Machinima controversy and why it matters

MachinimaIt recently became public that the FTC was investigating and taking action against Machinima for deceptive practices related to YouTube campaign videos for Microsoft. In the same day the news broke a settlement was reached that requires Machinima to implement a whole host of changes, review processes, and appropriate disclosure standards. To sum it up briefly, a handful of YouTubers were given large sums of money, the largest sum being reported at $30,000, to make videos, usually only one or two, that put the XBOX One in a good light. Obviously this is unsettling given how many videos were created (approx. 300) and how influential some of the larger YouTube channels have become. So what are gamers to do?

More accountability

Thankfully we have government agencies that protect consumers from deceptive practices and dishonest businesses. But to a point I think gamers need to demand more transparency and accountability outside of what the FTC catches and forces on companies like Machinima. I have a post forthcoming about how game companies and publishers need to establish relationships with streamers and content creators to make closed betas more effective, but I think something similar is needed here. There is far more to be gained by having relationships with YouTube channels and streamers that are open and transparent. People who are naive or not tuned into this probably won’t notice anymore than they are already have. But there is a good portion of the gaming community that has grown continually skeptical of many big streamers and YouTube channels, and the news about Machinima is pretty damning. The news may further the problem with trust and gamers putting much stock in YouTube personalities, streamers, and game reviewers, and especially if this type of thing continues. I’m worried this won’t be the last big corruption scandal in the game content YouTube arena, but hopefully it is.

Take Action

If you are subbed to anyone involved in the Machinima situation, I would leave a comment on their most recent video indicating you are un-subbing with your reasoning and then promptly un-sub.

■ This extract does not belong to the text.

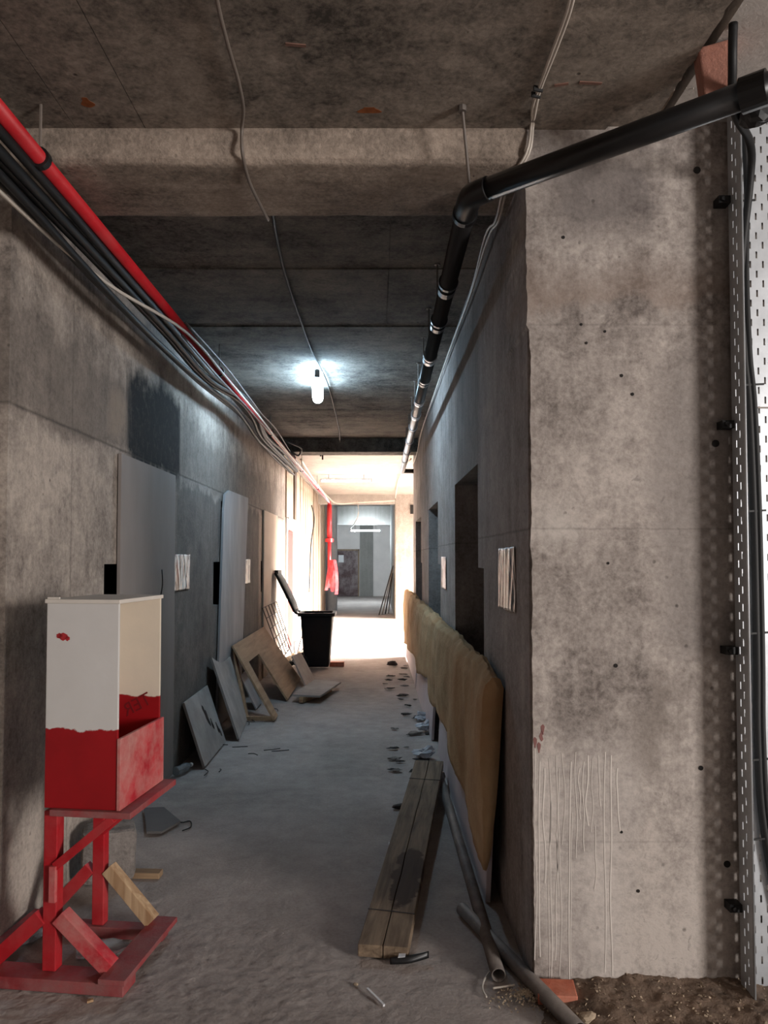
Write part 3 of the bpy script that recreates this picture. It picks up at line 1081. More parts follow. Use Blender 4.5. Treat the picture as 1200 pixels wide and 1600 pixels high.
def poster(x, y0, y1, z0, z1, side, seed, label, tint):
    root_c = Vector((x, (y0 + y1) / 2, (z0 + z1) / 2))
    hw, hh = (y1 - y0) / 2, (z1 - z0) / 2
    mb = MB()

    def fn(u, v):
        yy, zz = -hw + 2 * hw * u, -hh + 2 * hh * v
        d = 0.006 + 0.006 * noise.noise(Vector((yy * 22 + zz * 6, seed, zz * 2.5)))
        return (side * d, yy + 0.006 * noise.noise(Vector((zz * 6, seed, 0))), zz + 0.006 * noise.noise(Vector((yy * 9, seed + 3, 0))))
    mb.grid(40, 24, fn)
    o = mb.build('notice_sheet', poster_mat('crumpled_sheet_%d' % seed, seed, tint), smooth=True, loc=root_c)
    md = o.modifiers.new('solid', 'SOLIDIFY')
    md.thickness = 0.0012
    tag(o, label, 'notice', 'crumpled notice sheets on the walls')


def poster_px(px0, px1, pyt, pyb, X, side, seed, label, tint):
    a, b = at_x(px0, pyt, X), at_x(px1, pyt, X)
    c = at_x(px0, pyb, X)
    y0, y1 = sorted((a.y, b.y))
    poster(X, y0, y1, c.z, a.z, side, seed, label, tint)


poster_px(271, 295, 866, 924, XL, 1, 1, 'crumpled white notice sheet right of the large grey door board', S(226, 228, 224))
poster_px(382, 390, 874, 912, XL, 1, 2, 'narrow white notice sheet beside the leaning blue-grey board', S(216, 214, 210))
poster_px(781, 806, 857, 948, XR, -1, 3, 'crumpled white notice sheet nearest the pier on the right wall', S(240, 226, 216))
poster_px(691, 698, 870, 918, XR, -1, 4, 'narrow white notice sheet between the two right doorways', S(226, 220, 220))

# ================================================================== LEANING BOARDS (LEFT)


def lean(y0, y1, xb, xt, h, th, name, m, label, holes=None, dy=0.0):
    """sheet leaning on the left wall; bottom at xb, top at xt"""
    pts = [Vector((xb, y0, 0.0)), Vector((xb, y1, 0.0)), Vector((xt, y1 + dy, h)), Vector((xt, y0 + dy, h))]
    nrm = Vector((-h, 0, -(xb - xt))).normalized() * th
    o = MB().prism([p - Vector((0, 0, 0)) + Vector((0, 0, max(0, -nrm.z))) for p in pts], nrm).build(name, m, bevel=0.002)
    return tag(o, label, 'board')


o = lean(5.75, 6.55, -1.27, -1.452, 0.455, 0.02, 'leaning_sheet', 'grey_board', 'low stained grey sheet leaning on the left wall, nearest the stand', dy=0.1)
mb = MB()
for t, yy, r in ((0.55, 6.22, 0.045), (0.42, 6.30, 0.03), (0.7, 6.18, 0.025), (0.3, 6.42, 0.03), (0.2, 6.46, 0.022)):
    cx, cz = -1.27 - 0.182 * t, 0.455 * t
    u, w = Vector((0, 1, 0)), Vector((-0.182, 0, 0.455)).normalized()
    nn = Vector((0.455, 0, 0.182)).normalized()
    c = Vector((cx, yy + 0.1 * t, cz)) + nn * 0.0035 + Vector((0, 0, 0.008))
    MB().prism([c + u * r * 0.6 * math.cos(a) * (1 + 0.4 * math.sin(3 * a + t * 9)) + w * r * 1.6 * math.sin(a) for a in [k * 0.45 for k in range(14)]], nn * 0.001).build('dark_stain', 'dark_litter', o)
# curved-top board
mb = MB()


def bfn(u, v):
    y = 6.62 + 0.86 * u
    t = v
    xb = -1.18 - 0.07 * u
    top = 0.68 - 0.10 * u - 0.05 * math.sin(u * math.pi)
    return (xb + (-1.445 - xb) * t, y + 0.12 * t, top * t + 0.006)


mb.grid(14, 6, bfn)
o = mb.build('leaning_sheet', 'grey_board')
md = o.modifiers.new('s', 'SOLIDIFY')
md.thickness = 0.018
md.offset = 0
tag(o, 'bluish grey sheet with curved top leaning second from the stand', 'board')

# plywood U-shaped sheet
fr = empty('plywood_frame', (-1.2, 8.4, 0))
tag(fr, 'brown plywood sheet with a cut-out leaning on the left wall', 'board')
A0, A1 = Vector((-0.965, 0, 0.012)), Vector((-1.425, 0, 0.69))


def P(t, y):
    return A0 + (A1 - A0) * t + Vector((0, y, 0)) - Vector((-1.2, 8.4, 0))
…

The amount of money some of these people made is mind boggling, and the last thing we should do is assist them in any way. The channels involved are so large that a few thousand subscribers leaving won’t matter much, but it’s a start. Gamers should also consider forming some sort of game review alliance that has a blacklist. Now I’m not encouraging witch hunts or personal attacks, but if enough evidence comes out about a channel or person not being upfront about sponsored vids or other issues of conflict of interest, those channels and persons should be blacklisted. And to be clear, I’m simply proposing a list of persons or organizations that have proven themselves to be untrustworthy. All we can do as gamers is band together, and callout the corrupt, the deceptive, and the unjust. And we shouldn’t do this as a malicious form of punitive treatment, but as a measure of protection for gamers and as a layer of accountability and motivation for content creators to be upfront and honest about their dealings.

It’s not that hard

Seriously, it is.not.that.hard… Letting your audience know that a video is sponsored or about a product that you have a vested interest in is the easiest thing to do. The views, likes, and comments may suffer a little bit, but overtime it would probably work the other way. Sure, on the outset many might think, “Oh great, here comes another sponsored video… skip!” But if the content is good, and the honesty is there, that is far more winsome and trust-building, which should increase viewership over time. The alternative is saying nothing, which, as the few recent news stories are proving, it will eventually catch up with you. I know it’s a lot of money to turn down, and I know another YouTube channel is standing in line right behind you more than willing to sign on the dotted line. I also know that it is scary to risk souring relationships with big companies that can serve as a source for early access to content and big gaming events that help garner views and exclusivity. Game companies and publishers need to work with content creators to promote a flourishing and honest community rather than scaring or bullying people into playing ball or risking losing access to important content and events that can be the difference between making money and getting forgotten. And honestly, as we are seeing, it just isn’t worth it, and can end up costing you more than money, it can cost you respectability, credibility, and relevancy which is the most valuable currency in a digital age full of so much deception and scams.